Monday, June 21, 2010

Update on my shoes. I fail. I have some pictures but I lost my camera which was really smart of me. So I have to find that piece of technology. Also, I learned that there is a reason I don't wear some shoes as often as I do. OW! And these things look innocent. I developed a huge blister on the back of my ankle. Then I went to the lake and dirt got into it, so I cut off the skin so I could get the dirt out and not cause and big icky mess in my leg, as much fun as that sounds. I'm wearing my comfiest shoes until this thing is gone or at least away enough that shoes that hit in the exact right spot don't make me want to tear my feet off. In addition I have a gnarly sunburn on my back and I don't give a crap. Not sleeping well does that too a person. So here's to me getting over my back and healing up my foot, or locating enough dollars to buy some bandaids to cover the blistered spot. Oh, and my camera. That too. Where did I put that thing?

Now for the real reason I'm writing this post. None of my favorite cousins are online to talk to me right now to talk to me. And I think my roommates started ignoring me in their efforts to go to bed and do homework. I don't understand. Isn't watching Christy make a sad face so much more important? How does that even make sense? I already talked most of this out to Chelsea and was just sitting around making a sad face, but feel the need to talk about it more. It's still stuck inside of me, no matter how nicely I say, "Dear Feelings, Leave now. Please"

It's story time!
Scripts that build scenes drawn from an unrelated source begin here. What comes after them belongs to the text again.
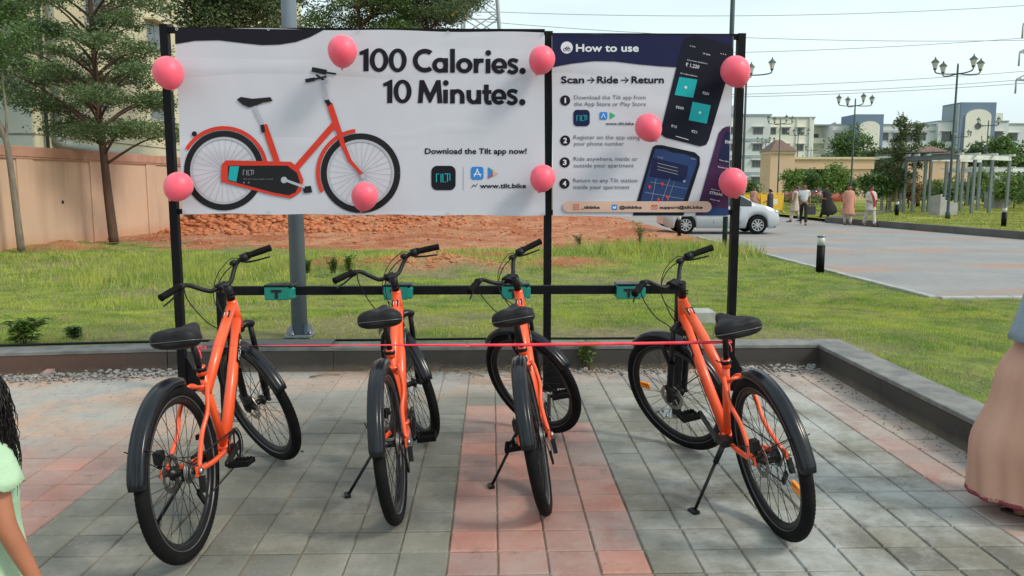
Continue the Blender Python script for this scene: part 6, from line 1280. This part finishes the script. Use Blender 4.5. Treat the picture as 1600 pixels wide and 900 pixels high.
# ------------------------------------------------------------------ cars
def carpaint(name, c): return mat(name, c, .3, .35, c2=tuple(x*.93 for x in c), scale=.8, kind='obj', coat=.6)
M['cglass'] = mat('car_glass', (.015, .02, .022), .06, kind='obj', spec=.7)
def make_car(paint):
    r = empty('car'); L = 3.86; xr, xf = .72, 3.08; NS = 110
    top = [(0, .78), (.04, .95), (.16, 1.02), (.55, 1.06), (.95, 1.30), (1.3, 1.45), (1.75, 1.50), (2.15, 1.475), (2.45, 1.37), (2.98, 1.05), (3.3, .97), (3.62, .86), (3.78, .74), (3.84, .62), (3.86, .5)]
    def tz(x): return float(np.interp(x, [p[0] for p in top], [p[1] for p in top]))
    def hwid(x): return .83*min(1, (1-max(0, (.35-x)/.35)**2.2*.16))*(1-max(0, (x-3.25)/.61)**2.2*.26)
    def zb(x):
        z = .20+.10*max(0, (x-3.6)/.26)+.12*max(0, (.2-x)/.2)
        for xw in (xr, xf):
            d = abs(x-xw)
            if d < .345: z = max(z, .30+math.sqrt(.345**2-d*d))
        return z
    belt = lambda x: .90+.05*(1-x/L)
    rings = []; xs = [L*i/NS for i in range(NS+1)]
    for x in xs:
        t_ = tz(x); hw = hwid(x); b_ = min(belt(x), t_-.03); z0 = min(zb(x), b_-.12); cab = max(0, t_-b_)
        inn = min(1, cab/.5)
        half = [(hw*.90, z0), (hw*.985, z0+.10*(b_-z0)), (hw*1.0, z0+.45*(b_-z0)), (hw*.985, z0+.8*(b_-z0)), (hw*.95, b_), (hw*(.95-.17*inn), b_+cab*.86-.02*(1-inn)), (hw*(.90-.22*inn)*.9, t_-.012), (hw*.35, t_+.002), (0, t_+.006)]
        rings.append([(x, y, z) for y, z in half]+[(x, -y, z) for y, z in half[-2::-1]])
    n = len(rings[0]); body = MB(); glass = MB()
    for q_ in (body, glass): q_.v = [p for r_ in rings for p in r_]
    def isglass(x, j):
        jj = j if j < 8 else n-2-j
        if jj == 4 and .72 < x < 2.86 and tz(x)-belt(x) > .10 and not (1.60 < x < 1.68) and not (.98 < x < 1.03) and not (2.43 < x < 2.47): return True
        if jj >= 6 and (2.46 < x < 2.95 or .60 < x < .97): return True
        return False
    for i in range(NS):
        for j in range(n-1):
            q_ = glass if isglass((xs[i]+xs[i+1])/2, j) else body; a = i*n+j; q_.f.append((a, a+n, a+n+1, a+1)); q_.sm.append(True)
    body.f.append(tuple(range(n))); body.f.append(tuple(NS*n+k for k in range(n-1, -1, -1))); body.sm += [False, False]
    recalc(body.build('body', paint, r)); recalc(glass.build('windows', M['cglass'], r))
    MB().box(.15, -.70, .22, 3.7, .70, .80).build('underbody', M['dark'], r)
    for xw in (xr, xf):
        for s in (-1, 1):
            T_ = Matrix.Translation((0, 0, 0)); w_ = MB(); MZ = Matrix.Rotation(math.pi/2, 4, 'X')
            w_.lathe([(.17, -.085), (.19, -.09), (.195, -.07), (.195, .07), (.19, .09), (.17, .085)], 24, MZ); o = w_.build('wheel', M['dark'], r, (xw, s*.745, .31))
            MB().lathe([(.195, -.085), (.27, -.095), (.30, -.07), (.305, 0), (.30, .07), (.27, .095), (.195, .085)], 28, MZ, cap=False).build('tyre', M['rubber'], o)
            c = MB(); c.lathe([(.05, .088), (.05, .096)], 12, Matrix.Rotation(-s*math.pi/2, 4, 'X'))
            for k in range(9): a = 6.283*k/9; c.bar((.03*math.cos(a), s*.088, .03*math.sin(a)), (.185*math.cos(a), s*.084, .185*math.sin(a)), .034, .010, (0, 1, 0))
            c.loft([[(rr*math.cos(a), s*yy, rr*math.sin(a)) for a in np.linspace(0, 6.283, 29)[:-1]] for rr, yy in ((.178, .092), (.196, .094))]); c.build('rim', M['alloy_bright'], o)
    for s in (-1, 1):
        MB().ell((3.68, s*.60, .74), (.14, .13, .065), 12, 8).build('headlight', M['lens'], r); MB().ell((.05, s*.68, .82), (.06, .10, .10), 10, 6).build('tail_light', M['tail'], r)
        MB().ell((2.38, s*.93, .98), (.07, .10, .065), 10, 6).build('mirror', paint, r)
        for xx in (1.28, 2.18): MB().box(xx, s*.838-.008, .80, xx+.15, s*.838+.008, .825, ch=.003).build('door_handle', paint, r)
        for xx in (1.63, 2.50): MB().bar((xx, s*.8285, .34), (xx+.02, s*.815, .88), .006, .006).build('door_seam', M['dark'], r)
    MB().box(3.80, -.42, .42, 3.865, .42, .58, ch=.02).build('grille', M['dark'], r); MB().box(3.84, -.24, .28, 3.87, .24, .38).build('number_plate', M['petal'], r)
    return tag(r, None, 'car')
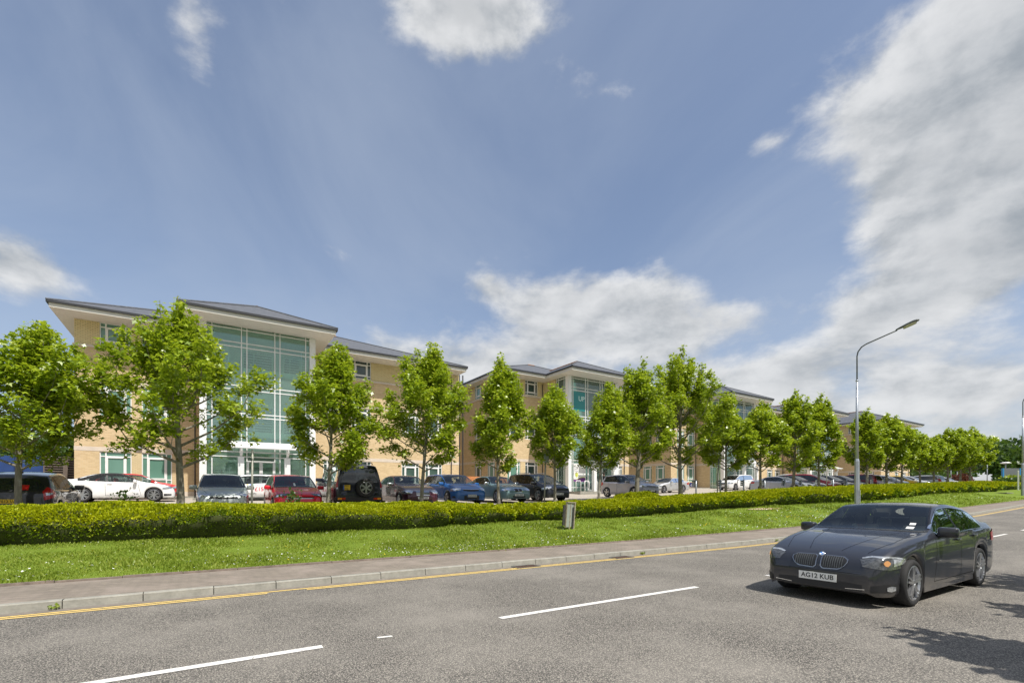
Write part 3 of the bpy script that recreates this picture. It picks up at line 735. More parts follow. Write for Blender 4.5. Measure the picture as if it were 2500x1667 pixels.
b4 = block('office_building', 'fourth brick office block, smaller in view, its roof just left of the street lamp', 62.45, 84.0, 2.56, 71.4, 78.0,
      lw=[(67.1, 68.55), (69.1, 70.55)], rw=[(79.0, 80.4), (81.2, 82.6)], seed=5)
b5 = block('office_building', 'farthest brick office wing, behind the tree row right of the street lamp', 90.2, 101.6, 2.7, y0=32.8,
      lw=[(92.0, 93.4), (95.5, 96.9), (98.6, 100.0)], lside=[(.9, 2.3), (3.2, 4.6)], seed=6)
# wall fittings on the first block
def on_wall(name, label, cat, u, z, build, y=38.0):
    o = empty(name, (u, y, z), label=label, cat=cat); build(o); return o
def alarm(o):
    MB().lathe([(0, -.16), (.16, -.15), (.20, -.08), (.20, 0)], axis='y', n=20).build('housing', M['white'], o, True)
    MB().prism([(-.07, -.05), (.07, -.05), (0, .08)], -.175, -.155).build('emblem', M['terracotta'], o)
on_wall('alarm_box', 'round white alarm box with small red triangle, above the floodlight on brick', 'alarm box', -3.32, 5.06, alarm)
on_wall('alarm_box', 'round white alarm box alone on the wall right of the nearest glass tower', 'alarm box', 10.59, 4.97, alarm)
def flood(o):
    MB().box(-.16, .16, -.16, -.02, -.14, .14).build('housing', M['black'], o, bevel=.01)
    MB().box(-.13, .13, -.175, -.162, -.09, .11).build('glass', M['lamp_clear'], o)
on_wall('floodlight', 'square floodlight fixed under the left round alarm box', 'light', -3.30, 4.66, flood)
def bullet(o):
    MB().tube([(0, 0, 0), (0, -.18, .02)], .02, 6).build('bracket', M['galv_dark'], o)
    MB().tube([(.03, -.14, .03), (-.18, -.30, -.02)], .055, 8).build('housing', M['galv_dark'], o)
on_wall('security_camera', 'small dark camera high on the left end of the nearest brick block', 'camera', -5.55, 9.72, bullet)
on_wall('security_camera', 'small dark camera on the brick wall left of the fourth glass tower', 'camera', 71.2, 5.0, bullet)
# writing in the second tower: teal film with white letters, banner with logo
yt = 38 - 3.7 + .10
sgn = empty('window_sign', (29.55, yt + .03, 10.5), label='teal window film with white letters UP high in the second glass tower', cat='sign')
MB().box(-.70, .70, -.004, 0, -1.0, .75).build('film', plain('teal_film', (.02, .22, .22), .3, var=.05), sgn)
tm = link_mesh('letters', text_mesh('UP', .62), plain('pale_letters', (.62, .80, .76), .5, var=.02), sgn); tm.rotation_euler = (PI / 2, 0, 0); tm.location = (.22, -.012, .12)
bn = empty('banner', (29.52, yt + .02, 3.78), label='white banner with yellow disc and purple wave in the second tower window', cat='banner')
MB().box(-.70, .70, -.006, 0, -.86, .80).build('sheet', M['white'], bn)
wv = [(-.70 + 1.4 * k / 14, -.55 - .10 * math.sin(1.0 + 4.6 * k / 14)) for k in range(15)]
MB().prism([(x, z + .055) for x, z in wv] + [(.70, -.6), (-.70, -.6)], -.011, -.007).build('yellow_wave', plain('lime_print', (.62, .68, .12), .5, var=.03), bn)
MB().prism(wv + [(.70, -.84), (-.70, -.84)], -.016, -.0112).build('purple_wave', plain('purple_print', (.16, .04, .22), .5, var=.03), bn)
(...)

One of my very favorite and best friends up here is a guy named Bryce. (and it's totally ok that I'm writing this. We're cousins! 4th cousins but that's another story) The first time that I met him was almost a year and a half ago, now. He texted his sister, Esther, who was and still is my favoritest Esther roommate, a question about his AP lit homework. Fairly fresh from AP myself I helped Esther answer. (Her brain was way too bogged down with college-y English stuff. or something) In an attempt to get around a rather awkward dinner with roommates, a roommate's boy friend, and that boyfriend's friend, I took Esther's phone and proceeded to text Bryce. We ended up texting for about two hours. Pretty impressive according to me. I saw him another time that semester and it was a little awkward. It probably didn't help that he walked in on me and my roommates taking pictures with our superman cardboard cut out. I saw him for about 3 seconds in the fall when I came to visit with my mom and Rachael. Still weird. The first time I saw him this year he was singing Boys, Boys, Boys by Lady Gaga really high and it was hilarious. I laughed at him and still do. That's his ringtone now and he can never live it down, no matter how much he shakes his head at me.
Anyway, back on topic, Bryce is a wonderful, wonderful person who I cherish to pieces. I feel like I can tell him anything. I can be my most ridiculous and my most serious, though that doesn't happen too often. Last week I had a drama with an old friend to deal with and it was stressing me out. The three people that I told it to were Arianne, Rach and Bryce. He was so helpful calming me down. I haven't been his friend that long, but he's quickly moved up the ranks of my closest confidants.
Recently, Bryce got his mission call. He's leaving in August. I'm going to be in Idaho for the couple weeks between school ending and Bryce leaving so I hope I'll be able to see him then. But after that, he'll be gone for two years. At about his year mark I'll be putting my own mission papers in and getting a call. I realized this weekend that after August I won't see him for at least 2 and a half years, but probably somewhere closer to the three year mark. Right now I don't feel like I can handle it. 2.5 to 3 years is a long time to not see one of your best friends and it doesn't help to know that I am an awful letter writer. I hope I can get better. I need to for my own sanity.